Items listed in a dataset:
-------------------------

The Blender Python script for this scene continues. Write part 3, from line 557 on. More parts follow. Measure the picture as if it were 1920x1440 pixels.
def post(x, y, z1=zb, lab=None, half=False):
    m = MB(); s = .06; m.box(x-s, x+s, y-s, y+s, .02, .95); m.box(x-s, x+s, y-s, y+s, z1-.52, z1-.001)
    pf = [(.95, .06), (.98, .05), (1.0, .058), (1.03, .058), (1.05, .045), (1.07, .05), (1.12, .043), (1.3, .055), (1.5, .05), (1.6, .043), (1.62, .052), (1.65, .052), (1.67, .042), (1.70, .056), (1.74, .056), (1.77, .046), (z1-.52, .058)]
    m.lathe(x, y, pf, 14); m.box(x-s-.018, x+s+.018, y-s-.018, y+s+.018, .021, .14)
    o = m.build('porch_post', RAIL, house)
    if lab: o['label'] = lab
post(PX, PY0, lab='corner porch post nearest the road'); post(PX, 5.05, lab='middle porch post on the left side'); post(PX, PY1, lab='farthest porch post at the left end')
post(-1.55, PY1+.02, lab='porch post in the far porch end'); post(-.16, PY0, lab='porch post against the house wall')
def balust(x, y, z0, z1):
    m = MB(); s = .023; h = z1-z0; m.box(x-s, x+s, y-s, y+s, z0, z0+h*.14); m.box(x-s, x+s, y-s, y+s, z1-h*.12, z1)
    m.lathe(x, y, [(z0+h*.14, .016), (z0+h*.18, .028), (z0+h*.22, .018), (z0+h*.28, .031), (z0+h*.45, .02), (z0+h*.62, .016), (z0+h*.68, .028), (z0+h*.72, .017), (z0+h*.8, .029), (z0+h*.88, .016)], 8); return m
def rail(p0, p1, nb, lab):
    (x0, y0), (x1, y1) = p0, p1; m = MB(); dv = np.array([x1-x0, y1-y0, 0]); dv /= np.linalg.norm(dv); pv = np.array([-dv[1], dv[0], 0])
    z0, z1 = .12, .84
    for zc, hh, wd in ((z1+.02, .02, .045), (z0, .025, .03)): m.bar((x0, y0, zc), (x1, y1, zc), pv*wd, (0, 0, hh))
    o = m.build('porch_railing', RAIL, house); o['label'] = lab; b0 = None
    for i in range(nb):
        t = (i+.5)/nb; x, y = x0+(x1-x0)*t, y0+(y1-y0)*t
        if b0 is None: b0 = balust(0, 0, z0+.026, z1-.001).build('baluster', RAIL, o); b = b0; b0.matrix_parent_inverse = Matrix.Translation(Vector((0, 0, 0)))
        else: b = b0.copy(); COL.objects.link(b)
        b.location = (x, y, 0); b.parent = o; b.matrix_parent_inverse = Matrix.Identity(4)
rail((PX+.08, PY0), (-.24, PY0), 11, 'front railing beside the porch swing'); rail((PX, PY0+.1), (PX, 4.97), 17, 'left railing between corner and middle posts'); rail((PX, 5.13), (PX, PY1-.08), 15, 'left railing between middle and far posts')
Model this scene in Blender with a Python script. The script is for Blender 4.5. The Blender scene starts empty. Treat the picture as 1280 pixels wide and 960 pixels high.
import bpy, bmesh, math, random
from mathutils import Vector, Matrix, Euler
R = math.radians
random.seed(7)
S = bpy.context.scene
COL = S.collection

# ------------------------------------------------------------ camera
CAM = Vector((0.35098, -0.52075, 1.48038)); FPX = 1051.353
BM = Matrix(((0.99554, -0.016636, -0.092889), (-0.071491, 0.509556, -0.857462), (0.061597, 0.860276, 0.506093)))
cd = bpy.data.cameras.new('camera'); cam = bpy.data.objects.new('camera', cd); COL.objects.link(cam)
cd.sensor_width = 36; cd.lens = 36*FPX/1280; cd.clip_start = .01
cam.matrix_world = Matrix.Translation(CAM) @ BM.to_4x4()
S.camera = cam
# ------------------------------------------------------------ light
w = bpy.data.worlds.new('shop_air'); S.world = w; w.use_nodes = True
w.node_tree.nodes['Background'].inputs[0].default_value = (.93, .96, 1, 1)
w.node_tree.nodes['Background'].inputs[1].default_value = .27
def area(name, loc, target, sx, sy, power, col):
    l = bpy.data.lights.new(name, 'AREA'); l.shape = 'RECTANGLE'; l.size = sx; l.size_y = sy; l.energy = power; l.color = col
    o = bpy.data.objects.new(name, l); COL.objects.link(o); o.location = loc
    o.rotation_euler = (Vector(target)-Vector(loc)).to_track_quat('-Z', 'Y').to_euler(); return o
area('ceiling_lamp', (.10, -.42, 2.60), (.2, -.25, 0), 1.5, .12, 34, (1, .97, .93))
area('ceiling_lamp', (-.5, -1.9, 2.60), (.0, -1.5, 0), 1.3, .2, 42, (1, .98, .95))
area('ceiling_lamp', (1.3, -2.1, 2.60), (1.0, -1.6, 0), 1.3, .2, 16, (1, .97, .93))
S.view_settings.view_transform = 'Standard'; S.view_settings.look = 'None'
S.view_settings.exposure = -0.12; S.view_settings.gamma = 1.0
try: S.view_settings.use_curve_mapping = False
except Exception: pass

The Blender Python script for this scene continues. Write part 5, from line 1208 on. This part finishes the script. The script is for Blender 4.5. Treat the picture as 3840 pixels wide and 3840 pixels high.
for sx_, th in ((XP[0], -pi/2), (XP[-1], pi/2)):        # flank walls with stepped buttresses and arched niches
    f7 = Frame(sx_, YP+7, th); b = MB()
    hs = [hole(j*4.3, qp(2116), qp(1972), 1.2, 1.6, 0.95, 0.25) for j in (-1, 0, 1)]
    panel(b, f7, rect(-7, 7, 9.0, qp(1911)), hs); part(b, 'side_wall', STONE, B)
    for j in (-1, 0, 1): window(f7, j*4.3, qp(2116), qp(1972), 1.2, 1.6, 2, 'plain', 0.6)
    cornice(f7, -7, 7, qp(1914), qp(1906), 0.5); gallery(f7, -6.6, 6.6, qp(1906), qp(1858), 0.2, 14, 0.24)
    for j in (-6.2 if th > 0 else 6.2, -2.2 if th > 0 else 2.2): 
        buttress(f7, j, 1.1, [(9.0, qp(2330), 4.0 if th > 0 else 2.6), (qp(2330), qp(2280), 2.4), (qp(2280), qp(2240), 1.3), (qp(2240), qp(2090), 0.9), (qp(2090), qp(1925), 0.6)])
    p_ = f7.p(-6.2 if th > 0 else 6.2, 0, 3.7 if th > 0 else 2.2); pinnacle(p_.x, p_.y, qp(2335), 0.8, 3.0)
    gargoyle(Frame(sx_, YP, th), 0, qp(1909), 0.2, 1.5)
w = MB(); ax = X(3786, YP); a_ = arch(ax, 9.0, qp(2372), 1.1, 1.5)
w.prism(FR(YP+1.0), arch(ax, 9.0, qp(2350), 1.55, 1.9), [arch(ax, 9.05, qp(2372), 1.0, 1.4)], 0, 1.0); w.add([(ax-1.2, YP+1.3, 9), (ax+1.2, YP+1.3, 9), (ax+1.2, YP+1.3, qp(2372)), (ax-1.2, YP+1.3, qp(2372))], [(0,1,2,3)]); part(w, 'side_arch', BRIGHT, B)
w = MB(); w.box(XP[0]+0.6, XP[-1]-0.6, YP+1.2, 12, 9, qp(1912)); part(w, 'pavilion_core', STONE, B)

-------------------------

THE TASK:
Copy out every entry again, exactly as it was given.

EXERCISE ANSWER:
The Blender Python script for this scene continues. Write part 3, from line 557 on. More parts follow. Measure the picture as if it were 1920x1440 pixels.
def post(x, y, z1=zb, lab=None, half=False):
    m = MB(); s = .06; m.box(x-s, x+s, y-s, y+s, .02, .95); m.box(x-s, x+s, y-s, y+s, z1-.52, z1-.001)
    pf = [(.95, .06), (.98, .05), (1.0, .058), (1.03, .058), (1.05, .045), (1.07, .05), (1.12, .043), (1.3, .055), (1.5, .05), (1.6, .043), (1.62, .052), (1.65, .052), (1.67, .042), (1.70, .056), (1.74, .056), (1.77, .046), (z1-.52, .058)]
    m.lathe(x, y, pf, 14); m.box(x-s-.018, x+s+.018, y-s-.018, y+s+.018, .021, .14)
    o = m.build('porch_post', RAIL, house)
    if lab: o['label'] = lab
post(PX, PY0, lab='corner porch post nearest the road'); post(PX, 5.05, lab='middle porch post on the left side'); post(PX, PY1, lab='farthest porch post at the left end')
post(-1.55, PY1+.02, lab='porch post in the far porch end'); post(-.16, PY0, lab='porch post against the house wall')
def balust(x, y, z0, z1):
    m = MB(); s = .023; h = z1-z0; m.box(x-s, x+s, y-s, y+s, z0, z0+h*.14); m.box(x-s, x+s, y-s, y+s, z1-h*.12, z1)
    m.lathe(x, y, [(z0+h*.14, .016), (z0+h*.18, .028), (z0+h*.22, .018), (z0+h*.28, .031), (z0+h*.45, .02), (z0+h*.62, .016), (z0+h*.68, .028), (z0+h*.72, .017), (z0+h*.8, .029), (z0+h*.88, .016)], 8); return m
def rail(p0, p1, nb, lab):
    (x0, y0), (x1, y1) = p0, p1; m = MB(); dv = np.array([x1-x0, y1-y0, 0]); dv /= np.linalg.norm(dv); pv = np.array([-dv[1], dv[0], 0])
    z0, z1 = .12, .84
    for zc, hh, wd in ((z1+.02, .02, .045), (z0, .025, .03)): m.bar((x0, y0, zc), (x1, y1, zc), pv*wd, (0, 0, hh))
    o = m.build('porch_railing', RAIL, house); o['label'] = lab; b0 = None
    for i in range(nb):
        t = (i+.5)/nb; x, y = x0+(x1-x0)*t, y0+(y1-y0)*t
        if b0 is None: b0 = balust(0, 0, z0+.026, z1-.001).build('baluster', RAIL, o); b = b0; b0.matrix_parent_inverse = Matrix.Translation(Vector((0, 0, 0)))
        else: b = b0.copy(); COL.objects.link(b)
        b.location = (x, y, 0); b.parent = o; b.matrix_parent_inverse = Matrix.Identity(4)
rail((PX+.08, PY0), (-.24, PY0), 11, 'front railing beside the porch swing'); rail((PX, PY0+.1), (PX, 4.97), 17, 'left railing between corner and middle posts'); rail((PX, 5.13), (PX, PY1-.08), 15, 'left railing between middle and far posts')
Model this scene in Blender with a Python script. The script is for Blender 4.5. The Blender scene starts empty. Treat the picture as 1280 pixels wide and 960 pixels high.
import bpy, bmesh, math, random
from mathutils import Vector, Matrix, Euler
R = math.radians
random.seed(7)
S = bpy.context.scene
COL = S.collection

# ------------------------------------------------------------ camera
CAM = Vector((0.35098, -0.52075, 1.48038)); FPX = 1051.353
BM = Matrix(((0.99554, -0.016636, -0.092889), (-0.071491, 0.509556, -0.857462), (0.061597, 0.860276, 0.506093)))
cd = bpy.data.cameras.new('camera'); cam = bpy.data.objects.new('camera', cd); COL.objects.link(cam)
cd.sensor_width = 36; cd.lens = 36*FPX/1280; cd.clip_start = .01
cam.matrix_world = Matrix.Translation(CAM) @ BM.to_4x4()
S.camera = cam
# ------------------------------------------------------------ light
w = bpy.data.worlds.new('shop_air'); S.world = w; w.use_nodes = True
w.node_tree.nodes['Background'].inputs[0].default_value = (.93, .96, 1, 1)
w.node_tree.nodes['Background'].inputs[1].default_value = .27
def area(name, loc, target, sx, sy, power, col):
    l = bpy.data.lights.new(name, 'AREA'); l.shape = 'RECTANGLE'; l.size = sx; l.size_y = sy; l.energy = power; l.color = col
    o = bpy.data.objects.new(name, l); COL.objects.link(o); o.location = loc
    o.rotation_euler = (Vector(target)-Vector(loc)).to_track_quat('-Z', 'Y').to_euler(); return o
area('ceiling_lamp', (.10, -.42, 2.60), (.2, -.25, 0), 1.5, .12, 34, (1, .97, .93))
area('ceiling_lamp', (-.5, -1.9, 2.60), (.0, -1.5, 0), 1.3, .2, 42, (1, .98, .95))
area('ceiling_lamp', (1.3, -2.1, 2.60), (1.0, -1.6, 0), 1.3, .2, 16, (1, .97, .93))
S.view_settings.view_transform = 'Standard'; S.view_settings.look = 'None'
S.view_settings.exposure = -0.12; S.view_settings.gamma = 1.0
try: S.view_settings.use_curve_mapping = False
except Exception: pass

The Blender Python script for this scene continues. Write part 5, from line 1208 on. This part finishes the script. The script is for Blender 4.5. Treat the picture as 3840 pixels wide and 3840 pixels high.
for sx_, th in ((XP[0], -pi/2), (XP[-1], pi/2)):        # flank walls with stepped buttresses and arched niches
    f7 = Frame(sx_, YP+7, th); b = MB()
    hs = [hole(j*4.3, qp(2116), qp(1972), 1.2, 1.6, 0.95, 0.25) for j in (-1, 0, 1)]
    panel(b, f7, rect(-7, 7, 9.0, qp(1911)), hs); part(b, 'side_wall', STONE, B)
    for j in (-1, 0, 1): window(f7, j*4.3, qp(2116), qp(1972), 1.2, 1.6, 2, 'plain', 0.6)
    cornice(f7, -7, 7, qp(1914), qp(1906), 0.5); gallery(f7, -6.6, 6.6, qp(1906), qp(1858), 0.2, 14, 0.24)
    for j in (-6.2 if th > 0 else 6.2, -2.2 if th > 0 else 2.2): 
        buttress(f7, j, 1.1, [(9.0, qp(2330), 4.0 if th > 0 else 2.6), (qp(2330), qp(2280), 2.4), (qp(2280), qp(2240), 1.3), (qp(2240), qp(2090), 0.9), (qp(2090), qp(1925), 0.6)])
    p_ = f7.p(-6.2 if th > 0 else 6.2, 0, 3.7 if th > 0 else 2.2); pinnacle(p_.x, p_.y, qp(2335), 0.8, 3.0)
    gargoyle(Frame(sx_, YP, th), 0, qp(1909), 0.2, 1.5)
w = MB(); ax = X(3786, YP); a_ = arch(ax, 9.0, qp(2372), 1.1, 1.5)
w.prism(FR(YP+1.0), arch(ax, 9.0, qp(2350), 1.55, 1.9), [arch(ax, 9.05, qp(2372), 1.0, 1.4)], 0, 1.0); w.add([(ax-1.2, YP+1.3, 9), (ax+1.2, YP+1.3, 9), (ax+1.2, YP+1.3, qp(2372)), (ax-1.2, YP+1.3, qp(2372))], [(0,1,2,3)]); part(w, 'side_arch', BRIGHT, B)
w = MB(); w.box(XP[0]+0.6, XP[-1]-0.6, YP+1.2, 12, 9, qp(1912)); part(w, 'pavilion_core', STONE, B)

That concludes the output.